WHO’S IN TOWN?
Crisis intervention in the produce industry takes lots of experts, including lawyers. United Fresh Produce Association hosts a two-day intensive workshop on recall preparedness, still an urgent matter for Salinas Valley growers and salad packers who vividly remember the 2006 outbreak of E. coli outbreak in spinach that killed three and sickened another 200-plus people. The workshop wraps with simulated crises, giving company reps a chance to try out response plans and show how far they’ve come in protecting consumers (and themselves) from a 2006 repeat.
8am-5pm April 9, 7:30am-noon April 10. Steinbeck Hall, Hartnell College, 411 Central Ave., Salinas. $895/United Fresh member; $1,395/non-member. (202) 303-3402, www.unitedfresh.org/recallready#training.
WHAT’S UP WITH THAT
Readers wondered what happened to the KIDD radio towers in Marina. Last month the two 350-foot-high transmission towers in Locke-Paddon Community Park came down using a “cut-and-drop” method. At 60 years old, they couldn’t be safely climbed for maintenance.
OVERHEARD
“I went and saw Furious 7 and I started crying. Everyone was tearing up and there were thugs there watching too.”
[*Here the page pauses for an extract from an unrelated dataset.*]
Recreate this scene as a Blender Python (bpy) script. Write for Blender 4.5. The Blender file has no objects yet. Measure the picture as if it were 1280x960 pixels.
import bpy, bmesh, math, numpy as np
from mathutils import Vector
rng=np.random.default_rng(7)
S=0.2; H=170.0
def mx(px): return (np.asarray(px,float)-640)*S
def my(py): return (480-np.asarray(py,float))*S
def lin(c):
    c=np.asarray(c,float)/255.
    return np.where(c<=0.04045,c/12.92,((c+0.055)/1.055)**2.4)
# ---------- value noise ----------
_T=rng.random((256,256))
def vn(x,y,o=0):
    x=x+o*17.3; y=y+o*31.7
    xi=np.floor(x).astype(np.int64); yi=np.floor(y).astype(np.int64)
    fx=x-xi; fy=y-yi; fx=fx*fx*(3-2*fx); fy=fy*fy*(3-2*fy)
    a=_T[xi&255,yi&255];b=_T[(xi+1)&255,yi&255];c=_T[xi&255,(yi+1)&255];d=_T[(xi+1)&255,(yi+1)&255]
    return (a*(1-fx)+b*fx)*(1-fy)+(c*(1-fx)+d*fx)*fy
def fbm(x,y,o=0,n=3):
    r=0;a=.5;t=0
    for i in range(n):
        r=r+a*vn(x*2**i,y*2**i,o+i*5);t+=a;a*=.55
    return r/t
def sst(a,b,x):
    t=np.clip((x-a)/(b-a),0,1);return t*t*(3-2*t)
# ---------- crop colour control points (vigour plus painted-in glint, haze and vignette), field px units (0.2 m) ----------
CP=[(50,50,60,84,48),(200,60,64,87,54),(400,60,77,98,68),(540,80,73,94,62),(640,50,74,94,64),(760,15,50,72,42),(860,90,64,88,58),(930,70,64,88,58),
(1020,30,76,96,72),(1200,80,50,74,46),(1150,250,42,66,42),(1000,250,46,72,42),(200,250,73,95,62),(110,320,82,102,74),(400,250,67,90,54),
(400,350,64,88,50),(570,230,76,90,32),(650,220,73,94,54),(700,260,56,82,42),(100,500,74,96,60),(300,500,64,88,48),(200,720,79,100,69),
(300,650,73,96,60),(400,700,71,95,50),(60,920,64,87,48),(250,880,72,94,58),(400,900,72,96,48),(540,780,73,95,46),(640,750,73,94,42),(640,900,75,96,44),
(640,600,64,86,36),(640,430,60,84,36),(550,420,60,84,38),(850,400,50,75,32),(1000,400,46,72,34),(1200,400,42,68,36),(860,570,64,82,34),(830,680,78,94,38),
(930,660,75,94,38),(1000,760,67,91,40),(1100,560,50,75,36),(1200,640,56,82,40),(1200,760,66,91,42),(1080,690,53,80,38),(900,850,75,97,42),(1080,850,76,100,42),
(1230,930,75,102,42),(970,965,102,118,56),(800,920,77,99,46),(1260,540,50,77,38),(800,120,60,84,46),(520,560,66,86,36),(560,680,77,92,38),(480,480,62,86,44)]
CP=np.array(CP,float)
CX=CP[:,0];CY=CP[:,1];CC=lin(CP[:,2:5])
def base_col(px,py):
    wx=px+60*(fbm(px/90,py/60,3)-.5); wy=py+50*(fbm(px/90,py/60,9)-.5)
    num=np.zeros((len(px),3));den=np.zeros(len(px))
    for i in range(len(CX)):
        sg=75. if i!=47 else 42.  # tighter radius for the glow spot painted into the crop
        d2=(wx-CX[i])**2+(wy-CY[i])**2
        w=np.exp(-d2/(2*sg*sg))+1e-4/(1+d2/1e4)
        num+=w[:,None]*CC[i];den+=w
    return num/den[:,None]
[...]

- Man at Monterey Sports Center discussing his sorrow at seeing the late Paul Walker’s final film, Furious 7.
GOOD WEEK / BAD WEEK
Good:
Monterey’s Cooper Molera adobe will soon see historic changes, but ones in keeping with history: Doug Wiele, the developer who brought the Trader Joe’s shopping center to Monterey, won unanimous approval from Monterey’s Historic Preservation Commission to allow his company Foothill Partners to share the historic site with The National Trust for Historic Preservation, a Washington, D.C.-based nonprofit. Foothill Partners and the Trust estimate spending $6 million to renovate the site, including two barns that are currently condemned. It’s a bid to make the adobe financially sustainable, as it was willed to the Trust with only $50,000 and no endowment. The plans call for an event space, retail and a restaurant, as well as maintaining current historic functions and structures.Bad:
This week’s rainstorms won’t solve California’s drought. There was a flicker of good news for the chronic water supply problem when Gov. Jerry Brown announced a mandatory 25-percent reduction for urban water users by Feb. 28, 2016, and the national news seemed to notice the West is scorching. But Brown’s order isn’t a complete solution to the bigger problem, which is the bad news. The ag industry, while facing its own new restrictions and the state’s first-ever groundwater regulations that might end a long-standing pump-as-you-please norm, got a free pass. Ag uses about 80 percent of California’s water. That means a 25-percent cut by municipal users has only a 5-percent effect overall. Then there’s the bigger picture: Climate change is real and reduction in water consumption won’t fix it.